With third person cameras the look at point is 'fixed' and therefore the camera position is calculated by using the angles and distance. With first person it's the reverse. The best example is by comparing your own head with a camera. By moving your neck you 'look' at stuff around you. It's the same with the first person camera. See below picture for an overview.

First person camera overview

Lets create a first person camera to examine it's object. Locate the first person camera object and create a new one. It will be called 'camera 2'. It's properties are much the same. Most important are the 'POV-Ray', 'position', 'angles' and 'distance' groups. The POV-Ray properties will be handled in the export chapter. The remaining groups are analog animation elements.

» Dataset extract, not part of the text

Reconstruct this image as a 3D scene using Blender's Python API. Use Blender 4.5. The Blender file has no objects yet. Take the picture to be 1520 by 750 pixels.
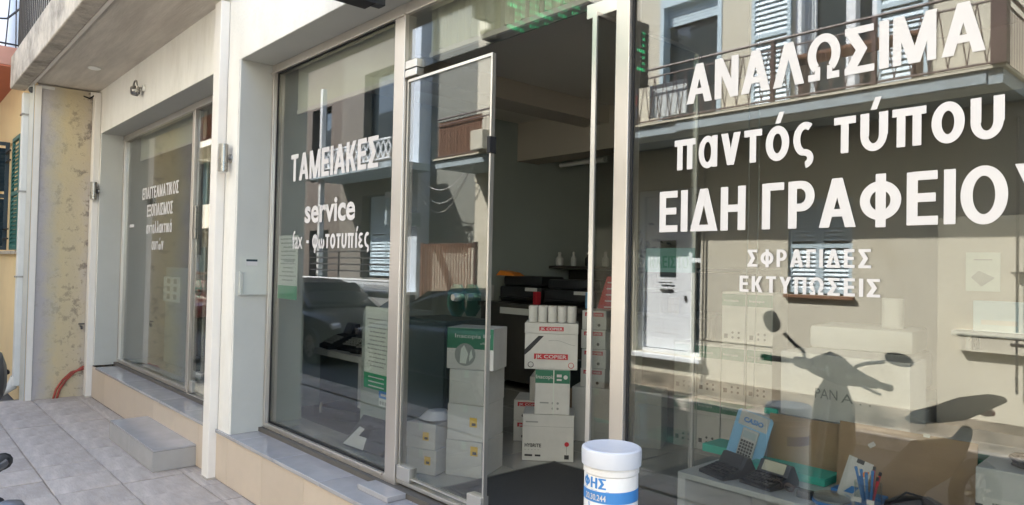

'Position' controls where the camera is located. 'Angles' controls how the camera (you're neck) is tilted. X and Y jet again control up/down and left/right and Z lets you 'roll'. Distance controls where you 'focus' but this aspect is not used in LD4DStudio at the moment, it might be in the future though.

We will not be needing a second camera at the moment so you may delete 'Camera 2' by selecting it's object and clicking the '-' button in the object inspector.

Advanced camera

Like I said, internally all cameras are 'advanced cameras' which means both position and lookat must be set manually by entering world coordinates (see below picture). This is quite complex and not very user friendly, but sometimes you do want full control of the camera. In those cases you can use the advanced camera.

Advanced camera overview

Lets temporary create a new advanced camera and examine its properties. The most important properties are 'POV-Ray', 'Position', 'Look at' and 'Roll'. 'POV-Ray', 'Position' and 'look at' should be clear from the first and third person camera explanations.

'Roll' lets you rotate the view of the camera around the line from 'position' to 'look at', much the same as with the Z axis in the angle groups of the other camera kinds.

When done looking at the advanced camera object you may delete it.


Characters, Lights, cameras they all have a number of animation elements you can use to animate stuff. But sometimes it's handy to have a virtual animation element. An element not associated with any 'real' object. For this the "variables" object is available in any animation branch.

Locate the "variables" object, you'll see it has two sub objects: "Analog" and "Binary". This is because you can create either an analog or binary animation element variable. Select the analog one and click the 'New' button in the object inspector. The new object called "Variable 1" is quite simple. It only has a few properties. The name and 'init to rest values' should be familiar by now.

The 'data' group encapsulates the variable's animation element. It can be used like any other 'real' animation element. So you can enable/disable the animation element, control it's constrains and set it's current value.

To understand the use of variables check out the 'technicCar' project in the samples folder of your installation after reading about sequences.